Cependant, ces mesures sont très peu contraignantes pour les collectivités, qui dans les faits s'autorisent à ne pas appliquer ces obligations, comme c’est déjà le cas avec la loi Besson de 2000. Rappelons qu'à ce jour, et comme le souligne par ailleurs Ludovic Mendes dans sa proposition, 26 départements seulement ont satisfait aux obligations de leur schéma départemental et que seules 79 % des aires permanentes d’accueil et 65,4 % des aires de grand passage ont été réalisées. Quant aux terrains familiaux locatifs, seuls 26 % ont effectivement été réalisés. Une performance plus que médiocre pour une loi qui approche maintenant des 35 ans. 

En revanche, la répression des occupations illicites est, elle, renforcée avec des délais plus courts pour les expulsions et des sanctions plus lourdes.

Ainsi, on retrouve un déséquilibre structurel : les obligations des collectivités sont floues et peu appliquées, tandis que les sanctions à l'encontre des gens du voyage sont, elles, renforcées et immédiatement exécutables (sans compter que parvenir à les contester devant un tribunal relève aujourd'hui du tour de force). 

Une persistance du stéréotype de l’autre responsable de sa propre exclusion

Un aspect particulièrement frappant dans la proposition de loi de Ludovic Mendes est l’idée que certaines discriminations subies par les gens du voyage seraient le résultat de leurs propres comportements. Le texte affirme que "les gens du voyage alimentent eux-mêmes certaines discriminations" en ne respectant pas certaines règles et en donnant "une mauvaise réputation" à leur mode de vie.

Ce raisonnement rejoint directement les conclusions du rapport Queyreau, qui attribuait aux nomades un tempérament particulier les rendant incompatibles avec les exigences de la société moderne. Dans les deux cas, la responsabilité de l’exclusion est renvoyée aux populations concernées, exonérant ainsi l’État et les collectivités de leurs propres manquements dans l’application des lois existantes.

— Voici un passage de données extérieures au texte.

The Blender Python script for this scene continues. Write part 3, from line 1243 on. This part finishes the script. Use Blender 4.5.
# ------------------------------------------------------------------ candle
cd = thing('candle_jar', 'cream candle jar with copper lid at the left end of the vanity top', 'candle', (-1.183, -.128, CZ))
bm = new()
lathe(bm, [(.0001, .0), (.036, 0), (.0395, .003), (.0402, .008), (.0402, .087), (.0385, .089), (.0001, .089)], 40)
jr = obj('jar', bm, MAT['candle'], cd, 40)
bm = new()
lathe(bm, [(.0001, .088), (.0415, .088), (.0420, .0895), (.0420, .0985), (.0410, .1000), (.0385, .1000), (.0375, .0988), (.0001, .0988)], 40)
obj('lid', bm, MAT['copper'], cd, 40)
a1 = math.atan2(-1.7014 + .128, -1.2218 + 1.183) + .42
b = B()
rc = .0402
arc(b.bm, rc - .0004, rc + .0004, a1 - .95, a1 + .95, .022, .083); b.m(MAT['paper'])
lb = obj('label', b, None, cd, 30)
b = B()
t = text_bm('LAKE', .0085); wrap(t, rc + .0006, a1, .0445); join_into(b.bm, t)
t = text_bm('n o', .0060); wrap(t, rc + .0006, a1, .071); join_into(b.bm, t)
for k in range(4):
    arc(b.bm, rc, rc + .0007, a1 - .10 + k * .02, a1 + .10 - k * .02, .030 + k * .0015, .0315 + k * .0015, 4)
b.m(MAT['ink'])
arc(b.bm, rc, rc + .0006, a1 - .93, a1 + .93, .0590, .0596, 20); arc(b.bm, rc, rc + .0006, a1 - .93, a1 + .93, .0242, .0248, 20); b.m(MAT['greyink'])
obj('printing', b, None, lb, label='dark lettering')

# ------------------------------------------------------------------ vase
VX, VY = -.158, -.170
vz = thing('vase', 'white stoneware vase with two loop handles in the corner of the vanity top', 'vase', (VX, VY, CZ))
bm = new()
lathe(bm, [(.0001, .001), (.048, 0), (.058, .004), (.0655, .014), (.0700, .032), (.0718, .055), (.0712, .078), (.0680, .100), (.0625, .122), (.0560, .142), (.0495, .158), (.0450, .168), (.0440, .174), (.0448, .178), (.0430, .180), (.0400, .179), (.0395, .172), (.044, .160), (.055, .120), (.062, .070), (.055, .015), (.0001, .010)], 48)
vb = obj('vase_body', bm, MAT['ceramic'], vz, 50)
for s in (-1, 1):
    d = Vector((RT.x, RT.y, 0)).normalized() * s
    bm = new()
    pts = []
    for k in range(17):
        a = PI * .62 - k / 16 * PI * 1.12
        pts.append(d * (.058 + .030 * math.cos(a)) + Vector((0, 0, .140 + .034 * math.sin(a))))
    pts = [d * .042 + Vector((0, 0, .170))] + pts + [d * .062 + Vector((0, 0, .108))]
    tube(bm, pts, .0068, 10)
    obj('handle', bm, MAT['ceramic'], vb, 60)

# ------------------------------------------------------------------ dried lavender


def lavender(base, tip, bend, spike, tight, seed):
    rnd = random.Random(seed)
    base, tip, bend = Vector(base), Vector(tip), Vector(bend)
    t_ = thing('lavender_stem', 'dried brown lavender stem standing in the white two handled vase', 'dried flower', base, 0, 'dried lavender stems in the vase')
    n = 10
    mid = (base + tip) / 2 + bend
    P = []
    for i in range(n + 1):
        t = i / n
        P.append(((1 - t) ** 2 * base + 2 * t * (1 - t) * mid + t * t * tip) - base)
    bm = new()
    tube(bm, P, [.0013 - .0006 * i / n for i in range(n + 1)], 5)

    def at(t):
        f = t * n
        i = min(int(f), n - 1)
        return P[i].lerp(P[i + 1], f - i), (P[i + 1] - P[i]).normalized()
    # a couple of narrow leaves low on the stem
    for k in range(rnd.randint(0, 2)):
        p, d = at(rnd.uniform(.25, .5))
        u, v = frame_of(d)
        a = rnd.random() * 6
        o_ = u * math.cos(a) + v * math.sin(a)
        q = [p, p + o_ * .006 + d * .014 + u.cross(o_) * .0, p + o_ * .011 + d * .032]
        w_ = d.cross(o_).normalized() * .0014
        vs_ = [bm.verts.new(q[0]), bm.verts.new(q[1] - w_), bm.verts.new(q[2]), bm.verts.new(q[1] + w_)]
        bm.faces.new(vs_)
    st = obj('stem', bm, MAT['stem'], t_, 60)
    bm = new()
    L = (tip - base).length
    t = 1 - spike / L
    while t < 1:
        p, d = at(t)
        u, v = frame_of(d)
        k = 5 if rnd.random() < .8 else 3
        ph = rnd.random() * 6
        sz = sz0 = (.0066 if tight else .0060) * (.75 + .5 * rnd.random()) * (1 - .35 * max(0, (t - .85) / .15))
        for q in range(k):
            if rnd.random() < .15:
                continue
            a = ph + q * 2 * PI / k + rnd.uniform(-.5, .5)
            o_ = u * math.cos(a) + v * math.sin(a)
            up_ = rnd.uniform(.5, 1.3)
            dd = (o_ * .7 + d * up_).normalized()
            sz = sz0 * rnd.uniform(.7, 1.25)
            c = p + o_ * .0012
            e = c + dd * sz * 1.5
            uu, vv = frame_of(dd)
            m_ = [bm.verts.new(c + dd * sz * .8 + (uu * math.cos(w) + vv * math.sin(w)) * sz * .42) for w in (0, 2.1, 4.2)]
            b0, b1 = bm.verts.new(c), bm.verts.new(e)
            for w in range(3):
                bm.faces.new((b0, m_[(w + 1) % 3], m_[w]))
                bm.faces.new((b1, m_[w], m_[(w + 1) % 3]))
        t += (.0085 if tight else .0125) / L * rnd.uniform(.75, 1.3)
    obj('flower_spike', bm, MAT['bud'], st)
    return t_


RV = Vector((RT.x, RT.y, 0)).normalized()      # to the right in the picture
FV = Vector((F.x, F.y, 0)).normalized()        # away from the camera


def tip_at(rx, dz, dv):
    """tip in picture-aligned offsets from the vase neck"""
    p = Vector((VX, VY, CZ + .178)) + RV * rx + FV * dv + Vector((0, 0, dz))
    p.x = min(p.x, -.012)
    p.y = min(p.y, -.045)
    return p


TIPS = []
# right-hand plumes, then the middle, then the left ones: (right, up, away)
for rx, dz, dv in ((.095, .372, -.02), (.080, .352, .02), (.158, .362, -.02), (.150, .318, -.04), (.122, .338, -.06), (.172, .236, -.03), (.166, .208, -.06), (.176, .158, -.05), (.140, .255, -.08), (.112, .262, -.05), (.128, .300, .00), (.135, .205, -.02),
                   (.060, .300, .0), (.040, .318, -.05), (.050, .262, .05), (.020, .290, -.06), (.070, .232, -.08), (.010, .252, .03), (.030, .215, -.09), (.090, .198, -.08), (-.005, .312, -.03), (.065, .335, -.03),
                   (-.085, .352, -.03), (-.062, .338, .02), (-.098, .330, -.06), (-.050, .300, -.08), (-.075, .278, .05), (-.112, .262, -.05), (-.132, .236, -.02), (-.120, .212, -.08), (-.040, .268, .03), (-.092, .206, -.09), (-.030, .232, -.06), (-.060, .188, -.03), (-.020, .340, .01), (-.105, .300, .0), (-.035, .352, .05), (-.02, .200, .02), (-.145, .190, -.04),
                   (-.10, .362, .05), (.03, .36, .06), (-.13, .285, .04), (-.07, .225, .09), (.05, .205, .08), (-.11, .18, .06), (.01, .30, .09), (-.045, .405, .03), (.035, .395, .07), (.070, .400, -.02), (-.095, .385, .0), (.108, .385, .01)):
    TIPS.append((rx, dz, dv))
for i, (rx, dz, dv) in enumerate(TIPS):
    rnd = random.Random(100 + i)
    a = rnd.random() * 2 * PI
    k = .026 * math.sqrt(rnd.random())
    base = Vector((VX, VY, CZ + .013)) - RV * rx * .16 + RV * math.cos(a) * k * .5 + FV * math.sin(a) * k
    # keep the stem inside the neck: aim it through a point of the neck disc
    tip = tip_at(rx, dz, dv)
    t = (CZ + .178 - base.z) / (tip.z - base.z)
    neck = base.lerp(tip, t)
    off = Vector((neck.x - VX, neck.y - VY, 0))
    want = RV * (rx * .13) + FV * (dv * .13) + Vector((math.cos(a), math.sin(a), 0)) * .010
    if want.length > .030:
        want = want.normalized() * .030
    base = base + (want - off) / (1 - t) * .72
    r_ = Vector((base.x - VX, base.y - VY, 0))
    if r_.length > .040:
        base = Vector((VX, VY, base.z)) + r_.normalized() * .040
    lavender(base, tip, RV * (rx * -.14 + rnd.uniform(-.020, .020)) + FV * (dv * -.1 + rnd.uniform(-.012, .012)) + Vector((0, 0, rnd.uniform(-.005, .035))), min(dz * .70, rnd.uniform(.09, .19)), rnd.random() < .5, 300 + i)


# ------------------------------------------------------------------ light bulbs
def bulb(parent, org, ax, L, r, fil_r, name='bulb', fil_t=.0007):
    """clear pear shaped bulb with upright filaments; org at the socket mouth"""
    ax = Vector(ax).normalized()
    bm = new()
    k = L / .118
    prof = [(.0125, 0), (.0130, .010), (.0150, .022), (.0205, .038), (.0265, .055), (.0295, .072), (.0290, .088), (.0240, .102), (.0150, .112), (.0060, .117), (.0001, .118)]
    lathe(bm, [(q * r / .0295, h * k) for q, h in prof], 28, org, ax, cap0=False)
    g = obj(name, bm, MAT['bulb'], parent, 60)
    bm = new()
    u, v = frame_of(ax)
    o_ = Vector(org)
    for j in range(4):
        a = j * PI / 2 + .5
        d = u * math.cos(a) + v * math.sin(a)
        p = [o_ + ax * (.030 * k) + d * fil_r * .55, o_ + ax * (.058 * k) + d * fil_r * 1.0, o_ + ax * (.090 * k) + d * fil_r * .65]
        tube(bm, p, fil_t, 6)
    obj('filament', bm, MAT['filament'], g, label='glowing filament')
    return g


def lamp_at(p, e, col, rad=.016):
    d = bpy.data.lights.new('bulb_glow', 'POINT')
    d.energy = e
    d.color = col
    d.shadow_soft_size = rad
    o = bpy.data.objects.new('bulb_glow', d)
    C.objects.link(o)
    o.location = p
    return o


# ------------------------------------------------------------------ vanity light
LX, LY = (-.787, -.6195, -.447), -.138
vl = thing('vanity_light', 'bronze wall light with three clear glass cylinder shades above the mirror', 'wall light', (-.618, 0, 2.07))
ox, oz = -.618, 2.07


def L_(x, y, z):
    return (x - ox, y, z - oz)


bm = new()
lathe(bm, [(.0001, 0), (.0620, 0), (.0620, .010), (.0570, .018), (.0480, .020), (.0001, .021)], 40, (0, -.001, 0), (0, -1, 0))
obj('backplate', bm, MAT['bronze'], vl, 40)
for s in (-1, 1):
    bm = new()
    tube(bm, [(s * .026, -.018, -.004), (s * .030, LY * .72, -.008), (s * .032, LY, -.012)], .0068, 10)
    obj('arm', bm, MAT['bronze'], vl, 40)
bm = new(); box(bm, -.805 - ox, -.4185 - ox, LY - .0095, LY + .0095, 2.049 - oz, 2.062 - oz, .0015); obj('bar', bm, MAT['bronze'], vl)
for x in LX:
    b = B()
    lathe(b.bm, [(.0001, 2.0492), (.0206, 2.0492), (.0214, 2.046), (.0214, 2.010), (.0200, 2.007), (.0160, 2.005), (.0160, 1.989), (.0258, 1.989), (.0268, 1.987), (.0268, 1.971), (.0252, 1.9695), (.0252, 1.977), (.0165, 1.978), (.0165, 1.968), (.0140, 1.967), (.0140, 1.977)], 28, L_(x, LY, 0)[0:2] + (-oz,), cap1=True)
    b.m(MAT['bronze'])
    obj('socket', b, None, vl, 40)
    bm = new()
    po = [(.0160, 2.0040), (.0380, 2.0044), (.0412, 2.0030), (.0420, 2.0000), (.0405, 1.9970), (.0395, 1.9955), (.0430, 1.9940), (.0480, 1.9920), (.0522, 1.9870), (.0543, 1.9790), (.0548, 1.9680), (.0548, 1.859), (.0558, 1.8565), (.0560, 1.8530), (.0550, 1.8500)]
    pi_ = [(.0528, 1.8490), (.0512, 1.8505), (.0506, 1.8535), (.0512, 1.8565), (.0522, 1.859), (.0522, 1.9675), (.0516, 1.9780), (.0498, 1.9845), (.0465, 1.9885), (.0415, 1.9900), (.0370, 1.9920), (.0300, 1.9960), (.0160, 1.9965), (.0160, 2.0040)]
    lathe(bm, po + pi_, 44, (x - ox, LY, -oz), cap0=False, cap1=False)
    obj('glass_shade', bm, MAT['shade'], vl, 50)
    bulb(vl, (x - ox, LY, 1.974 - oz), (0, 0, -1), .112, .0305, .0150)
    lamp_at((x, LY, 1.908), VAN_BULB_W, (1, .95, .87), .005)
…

Un changement de ton significatif, alors qu’en 2021, Élisabeth Borne intégrait pour la première fois le terme antitsiganisme dans le Plan national de lutte contre le racisme, l'antisémitisme et les discriminations liées à l'origine, reconnaissant ainsi les préjugés systémiques subis par les gens du voyage. 

Et comment faire l'impasse sur ce paragraphe où Ludovic Mendes écrit : 

"Reconnaître et protéger la liberté de circulation, le mode de vie nomade ou semi‑nomade ou simplement le choix d’habiter en résidence mobile, ne signifie nullement affranchir leur bénéficiaire du respect de l’ordre public, des lois de la République et du respect des libertés individuelles et fondamentales des autres citoyens, à l’instar du droit de propriété constitutionnellement protégé.

Même une expression comptant parmi les plus absolues et libres du nomadisme incarné par le nomadisme touareg, a toujours impliqué le devoir de respecter des règles, comme celle des règles pastorales et de se soumettre aux autorités hiérarchiques des territoires traversés."

Faire référence aux Touaregs et à leurs règles pastorales, pour justifier une restriction de la liberté de circulation, il fallait oser !

Si le choix d'exemple est non seulement hors de propos, il est aussi culturaliste et particulièrement colonialiste, comme le souligne sur Bluesky l''agronome et anthropologue Jacques Caplat, rappelant que "le fait que les Touaregs se "soumettent aux autorités hiérarchiques des territoires traversés" est un héritage colonial. Avant la colonisation il n'y avait pas de "propriété privée" de la terre mais des usages partagés, où les Touaregs négociaient certes avec les sédentaires, mais sans hiérarchie d'autorité"

Une réactualisation du contrôle sous couvert de modernité

La comparaison entre la proposition de loi faite par Ludovic Mendes en 2025 et le rapport Queyreau de 1949 met en évidence une continuité structurelle dans la manière dont la puissance publique gère la "question des gens du voyage". Si les dispositifs de contrôle ont évolué, l'idée sous-jacente demeure la même : limiter au maximum la mobilité, tout en rendant les gens du voyage responsables de leur propre marginalisation. Il y a en matière politique sur ce sujet, une ingénierie du rejet, qui dépasse très largement celle de l'inclusion (qui pourtant existe bien dans les territoires).   

Et puis une équation très simple viendra tôt ou tard frapper Ludovic Mendes et ses consorts. Les communes de plus de 5000 habitants représentent en France à peine 5% du total des communes. Même dans l'hypothèse improbable où toutes ces collectivités respecteraient un jour la loi, il reste que 95% d'entre-elles resteront interdites aux gens du voyage. Ce qui crée, comme c'est déjà le cas, des exclusions de territoire gigantesques. Imaginez que dans les Alpes-Maritimes existent seulement 3 aires d'accueil pour 1,5 millions d'habitants, ou que dans un département rural comme la Creuse, seuls deux aires d'accueil existent. 

Dès lors, comment envisager un quelconque avenir soutenable avec cette perspective ? 

En réalité, cette proposition de loi ne résout pas les problèmes d'accès aux aires d'accueil ni les discriminations systémiques, mais elle renforce les outils de répression sans s'attaquer aux causes profondes des tensions. Elle traduit ainsi une logique où la "gestion" des gens du voyage repose toujours davantage sur l'ordre public que sur l'égalité des droits. Elle n'offre donc aucun avenir souhaitable, ni pour les Voyageurs, ni pour les collectivités, ni pour l'Etat.